A escritora e tradutora Anna Maria Martins morreu neste sábado (26/12), aos 96 anos. O texto abaixo foi publicado originalmente no jornal O Estado de S. Paulo em 19 de novembro de 2003, na época do lançamento da coletânea de contos Mudam os tempos.
—–
Anna Maria Martins começa o conto “Decisão” com um menino pulando na frente do carro da protagonista e, antes de o sinal abrir, limpando o para-brisas. “Para ser exata, posso apenas afirmar que nesse momento tive certeza absoluta de que teria coragem”, escreve ela. A narradora, no caso, tem coragem para mudar os rumos de seu casamento, que lhe garantia conforto, e o carro, de interior aquecido, enquanto fazia frio do lado de fora, o do menino.
“Esse é o momento de tomada de posição da escritora”, explica ela. “Uma denúncia, por mais leve que seja, e me utilizo dos personagens para isso. Mas não faço panfleto”, complementa.
Anna Maria lança a coletânea de contos Mudam os tempos. A obra começa com um conto inédito, quase uma novela, que acabou por emprestar seu nome ao livro. E conta, ainda, com mais 22 contos, de tamanhos variados, retirados dos outros quatro livros publicados por ela entre 1973 e 1995.
“Não tenho muitos inéditos. Trabalhei muito, nos últimos tempos, com produção literária, participei de júris e fazia oficinas literárias”, conta ela. “Talvez eu produza pouco, também, porque exijo muito do meu texto.”
A opção pelo conto, ela justifica num breve depoimento publicado ao final do volume: “Comecei fazendo poesia, mas logo me dei conta de que não era essa a minha forma de expressão. Insisti na prosa. Minha ficção é de fôlego curto. Creio que não me aventuro ao romance (não se trata, porém, de urna afirmativa categórica; poderei, eventualmente, mudar de ideia).”
Academia Paulista de Letras/Divulgação
Anna Maria Martins morreu neste sábado (26/12), aos 96 anos
O conto “Mudam os tempos” tem como protagonista uma repórter, que é encarregada de escrever sobre um “publicitário/poeta lançando livro de poemas eróticos, ilustrações idem, edição semiluxo.

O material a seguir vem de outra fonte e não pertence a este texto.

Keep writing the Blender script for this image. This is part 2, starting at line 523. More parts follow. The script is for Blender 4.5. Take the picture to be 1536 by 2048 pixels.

Lançamento provavelmente badalado”. A ficha, que lhe passa quase informalmente o editor, complementa: “Idade: cerca de quarenta. Ex-hippie, ex-drogado light.”
O publicitário, ainda, permite a Anna Maria encontrar um assunto comum a muitas de suas narrativas: uma certa fricção entre a elite paulistana e a classe média — no caso, entre mulheres da relação do autor e a repórter, filha de imigrantes italianos — mas não industriais.
“Pertenço a essa classe”, diz ela, ao comentar o texto de apresentação de Cremilda Medina. “Meu bisavô era latifundiário, de família tradicional. Cresci passando férias na fazenda. Vi os italianos crescerem, tanto os ex-colonos quanto os industriais. São personagens que conheci e que aproveito na minha ficção.”
Anna Maria acha que ainda há, muito veladamente, um certo preconceito contra os descendentes de italianos, cada vez mais enfraquecido.
Cremilda, na verdade, complementa uma frase da própria Anna Maria, da época em que incluiu a autora numa coletânea intitulada A posse da terra — Escritor brasileiro hoje, publicada há 17 anos. “De algum tempo para cá, tenho me valido de um certo tom satírico para exibir — denunciar? — circunstâncias, fatos e hábitos de uma determinada camada social, dentro do contexto urbano.” A comentarista emenda: “Burguesia e classe média. Já se disse que Anna Maria Martins constrói seus personagens (femininos e masculinos) a partir desses estratos sociais. Ela não o nega. Vê e transfigura artisticamente todas as mazelas da sociedade de consumo, põe o dedo na ferida da asfixia dos hábitos e valores que regem essas camadas”.